AP, June 19, 2008
Bosnia to send more troops to Iraq
Bosnia will send more troops to serve in Iraq, Bosnian media reports said today.
In addition to the 36 Bosnian ordnance experts already in the country, the army will send an additional 49 soldiers from the 6th Infantry Division in August.
The Sarajevo-based Dnevni Avaz newspaper reported that the army commander, General Sifet Podzic - who is visiting Bosnian troops in Iraq - said infantry troops had been training for the last three months.
The contingent includes soldiers from all three Bosnian ethnic groups, Muslim Bosniaks, Catholic Croats and Orthodox Serbs, the report quoted Podzic as saying.
He added that the troops would provide security at the military base where the Bosnian soldiers are based.

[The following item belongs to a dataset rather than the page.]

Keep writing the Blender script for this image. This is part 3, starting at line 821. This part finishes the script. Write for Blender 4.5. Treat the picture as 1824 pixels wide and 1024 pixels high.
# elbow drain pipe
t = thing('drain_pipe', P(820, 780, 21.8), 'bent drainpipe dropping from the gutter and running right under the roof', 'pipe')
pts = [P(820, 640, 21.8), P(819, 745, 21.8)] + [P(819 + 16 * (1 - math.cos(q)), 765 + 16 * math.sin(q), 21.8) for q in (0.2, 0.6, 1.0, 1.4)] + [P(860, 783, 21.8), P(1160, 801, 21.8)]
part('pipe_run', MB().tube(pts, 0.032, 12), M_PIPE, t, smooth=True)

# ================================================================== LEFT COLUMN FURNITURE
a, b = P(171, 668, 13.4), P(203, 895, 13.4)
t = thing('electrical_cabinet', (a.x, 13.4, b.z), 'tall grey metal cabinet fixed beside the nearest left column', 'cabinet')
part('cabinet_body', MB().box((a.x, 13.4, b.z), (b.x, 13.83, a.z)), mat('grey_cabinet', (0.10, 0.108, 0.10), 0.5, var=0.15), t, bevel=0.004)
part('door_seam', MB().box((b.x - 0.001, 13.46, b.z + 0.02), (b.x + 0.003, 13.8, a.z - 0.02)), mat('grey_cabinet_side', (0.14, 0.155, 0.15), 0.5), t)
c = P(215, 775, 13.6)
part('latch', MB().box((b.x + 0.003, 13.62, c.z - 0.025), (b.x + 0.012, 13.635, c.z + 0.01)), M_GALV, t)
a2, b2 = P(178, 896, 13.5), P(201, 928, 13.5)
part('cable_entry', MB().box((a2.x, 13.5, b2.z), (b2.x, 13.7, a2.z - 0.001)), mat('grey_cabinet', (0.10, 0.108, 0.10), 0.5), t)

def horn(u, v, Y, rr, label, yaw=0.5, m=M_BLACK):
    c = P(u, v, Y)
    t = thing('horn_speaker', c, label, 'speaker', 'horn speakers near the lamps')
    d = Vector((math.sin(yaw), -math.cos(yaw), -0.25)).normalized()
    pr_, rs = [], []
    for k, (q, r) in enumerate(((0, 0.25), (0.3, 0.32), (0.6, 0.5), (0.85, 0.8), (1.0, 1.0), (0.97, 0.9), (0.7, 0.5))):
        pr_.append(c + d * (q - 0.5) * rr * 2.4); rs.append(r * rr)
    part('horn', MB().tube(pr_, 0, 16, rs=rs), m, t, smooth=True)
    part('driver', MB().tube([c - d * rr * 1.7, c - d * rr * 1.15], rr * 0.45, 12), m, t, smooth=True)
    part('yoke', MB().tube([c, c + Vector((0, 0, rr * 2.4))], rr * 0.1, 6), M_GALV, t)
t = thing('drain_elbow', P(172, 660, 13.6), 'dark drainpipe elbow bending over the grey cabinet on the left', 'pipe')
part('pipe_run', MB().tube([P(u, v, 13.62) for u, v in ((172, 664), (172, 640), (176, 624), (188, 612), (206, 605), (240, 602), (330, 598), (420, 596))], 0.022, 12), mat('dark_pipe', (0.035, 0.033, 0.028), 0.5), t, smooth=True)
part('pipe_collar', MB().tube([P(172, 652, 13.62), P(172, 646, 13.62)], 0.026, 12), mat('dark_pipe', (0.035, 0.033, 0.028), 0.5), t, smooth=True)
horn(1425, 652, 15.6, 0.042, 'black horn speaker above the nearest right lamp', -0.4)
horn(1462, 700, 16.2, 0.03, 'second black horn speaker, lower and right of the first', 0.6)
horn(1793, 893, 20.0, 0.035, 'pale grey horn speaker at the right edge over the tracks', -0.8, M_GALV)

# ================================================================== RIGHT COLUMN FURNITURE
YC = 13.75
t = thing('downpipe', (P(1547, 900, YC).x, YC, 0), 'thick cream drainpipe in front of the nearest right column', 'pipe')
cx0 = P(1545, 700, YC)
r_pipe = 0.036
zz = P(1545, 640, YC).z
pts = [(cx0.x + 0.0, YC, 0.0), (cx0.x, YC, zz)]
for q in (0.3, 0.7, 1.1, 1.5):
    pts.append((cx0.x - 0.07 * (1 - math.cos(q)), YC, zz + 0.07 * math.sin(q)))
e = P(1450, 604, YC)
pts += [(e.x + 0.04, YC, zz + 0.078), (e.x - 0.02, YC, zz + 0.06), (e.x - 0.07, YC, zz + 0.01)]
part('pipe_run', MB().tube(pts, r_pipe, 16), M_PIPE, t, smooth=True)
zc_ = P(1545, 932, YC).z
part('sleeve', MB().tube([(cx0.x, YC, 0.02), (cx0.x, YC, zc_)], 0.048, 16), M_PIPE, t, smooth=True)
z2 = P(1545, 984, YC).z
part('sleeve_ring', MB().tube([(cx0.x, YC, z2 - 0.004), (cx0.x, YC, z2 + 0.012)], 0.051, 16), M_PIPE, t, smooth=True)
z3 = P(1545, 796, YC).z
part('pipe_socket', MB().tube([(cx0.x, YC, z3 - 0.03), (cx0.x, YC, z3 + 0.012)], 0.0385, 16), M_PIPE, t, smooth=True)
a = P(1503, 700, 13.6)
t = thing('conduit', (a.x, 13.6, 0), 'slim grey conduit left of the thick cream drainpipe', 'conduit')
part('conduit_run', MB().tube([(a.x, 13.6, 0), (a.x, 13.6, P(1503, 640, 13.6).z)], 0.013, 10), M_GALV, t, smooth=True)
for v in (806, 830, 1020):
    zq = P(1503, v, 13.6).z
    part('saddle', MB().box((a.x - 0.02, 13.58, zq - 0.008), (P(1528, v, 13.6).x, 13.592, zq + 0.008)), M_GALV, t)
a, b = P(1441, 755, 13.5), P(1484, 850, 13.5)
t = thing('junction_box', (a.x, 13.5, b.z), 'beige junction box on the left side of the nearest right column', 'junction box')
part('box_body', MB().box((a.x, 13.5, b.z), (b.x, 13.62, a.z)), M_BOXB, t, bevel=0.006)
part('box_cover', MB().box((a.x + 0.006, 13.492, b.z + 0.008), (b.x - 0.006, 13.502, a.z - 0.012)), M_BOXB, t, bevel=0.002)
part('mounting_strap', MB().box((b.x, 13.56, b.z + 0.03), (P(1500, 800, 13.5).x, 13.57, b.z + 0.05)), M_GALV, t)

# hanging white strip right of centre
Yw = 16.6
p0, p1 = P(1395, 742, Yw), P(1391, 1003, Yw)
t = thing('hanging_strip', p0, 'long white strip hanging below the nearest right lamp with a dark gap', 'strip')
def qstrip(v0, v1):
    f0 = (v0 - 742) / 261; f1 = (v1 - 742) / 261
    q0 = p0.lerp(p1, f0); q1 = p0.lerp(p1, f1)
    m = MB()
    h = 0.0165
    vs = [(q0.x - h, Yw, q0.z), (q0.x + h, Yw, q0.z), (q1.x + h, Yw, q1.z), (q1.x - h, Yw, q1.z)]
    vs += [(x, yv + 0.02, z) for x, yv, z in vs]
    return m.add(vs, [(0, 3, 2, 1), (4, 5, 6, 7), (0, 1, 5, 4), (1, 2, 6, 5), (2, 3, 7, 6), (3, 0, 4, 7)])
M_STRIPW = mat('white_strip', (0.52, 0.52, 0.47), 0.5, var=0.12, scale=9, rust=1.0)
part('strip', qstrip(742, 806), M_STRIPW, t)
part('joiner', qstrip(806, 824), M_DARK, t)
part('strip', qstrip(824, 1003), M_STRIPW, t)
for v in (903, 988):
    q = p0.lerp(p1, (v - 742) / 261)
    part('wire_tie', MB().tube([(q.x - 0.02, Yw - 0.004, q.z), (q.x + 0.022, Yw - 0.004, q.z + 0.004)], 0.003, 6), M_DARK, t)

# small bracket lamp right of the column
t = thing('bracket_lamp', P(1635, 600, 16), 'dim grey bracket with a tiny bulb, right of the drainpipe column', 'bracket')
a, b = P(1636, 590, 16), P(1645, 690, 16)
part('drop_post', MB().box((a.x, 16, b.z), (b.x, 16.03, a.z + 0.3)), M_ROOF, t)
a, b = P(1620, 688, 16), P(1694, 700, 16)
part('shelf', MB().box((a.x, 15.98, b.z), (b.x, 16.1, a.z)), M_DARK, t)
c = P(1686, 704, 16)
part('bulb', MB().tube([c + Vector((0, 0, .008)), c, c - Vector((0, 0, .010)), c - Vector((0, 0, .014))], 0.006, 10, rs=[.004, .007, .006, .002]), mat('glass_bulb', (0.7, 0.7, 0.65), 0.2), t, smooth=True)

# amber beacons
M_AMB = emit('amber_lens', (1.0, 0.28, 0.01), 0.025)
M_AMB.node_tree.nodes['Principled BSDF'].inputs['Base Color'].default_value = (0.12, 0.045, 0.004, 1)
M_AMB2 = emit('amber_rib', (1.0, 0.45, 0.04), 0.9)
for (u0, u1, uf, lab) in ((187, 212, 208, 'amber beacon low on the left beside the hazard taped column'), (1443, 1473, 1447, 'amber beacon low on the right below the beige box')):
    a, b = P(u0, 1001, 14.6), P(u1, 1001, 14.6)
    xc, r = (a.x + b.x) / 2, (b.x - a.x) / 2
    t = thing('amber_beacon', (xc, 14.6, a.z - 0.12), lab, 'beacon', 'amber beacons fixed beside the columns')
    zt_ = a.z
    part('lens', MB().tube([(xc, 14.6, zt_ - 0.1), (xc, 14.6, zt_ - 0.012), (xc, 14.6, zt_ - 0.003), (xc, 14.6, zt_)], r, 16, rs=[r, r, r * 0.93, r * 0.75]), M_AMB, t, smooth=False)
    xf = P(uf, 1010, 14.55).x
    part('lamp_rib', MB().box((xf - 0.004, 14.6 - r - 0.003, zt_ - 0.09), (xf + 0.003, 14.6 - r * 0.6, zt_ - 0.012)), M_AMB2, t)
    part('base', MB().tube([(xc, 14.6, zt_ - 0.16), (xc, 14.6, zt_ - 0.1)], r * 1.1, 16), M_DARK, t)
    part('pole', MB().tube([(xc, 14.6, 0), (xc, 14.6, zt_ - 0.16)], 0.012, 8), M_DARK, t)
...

Military officials were not immediately available to confirm the report.
The 36 ordnance experts — including three teams of 10 officers and a command team of six — are deployed alongside US troops near Falluja to identify and destroy unexploded ordnance.
Bosnian opposition parties and human rights groups have criticised the deployment of troops to Iraq, saying it was "inappropriate" because international peacekeepers were still serving in Bosnia.
A 2,500-strong European force monitors the peace agreement that ended the 1992-1995 Bosnian war and left the country divided into a Bosnian Serb mini-state and a Bosniak-Croat federation.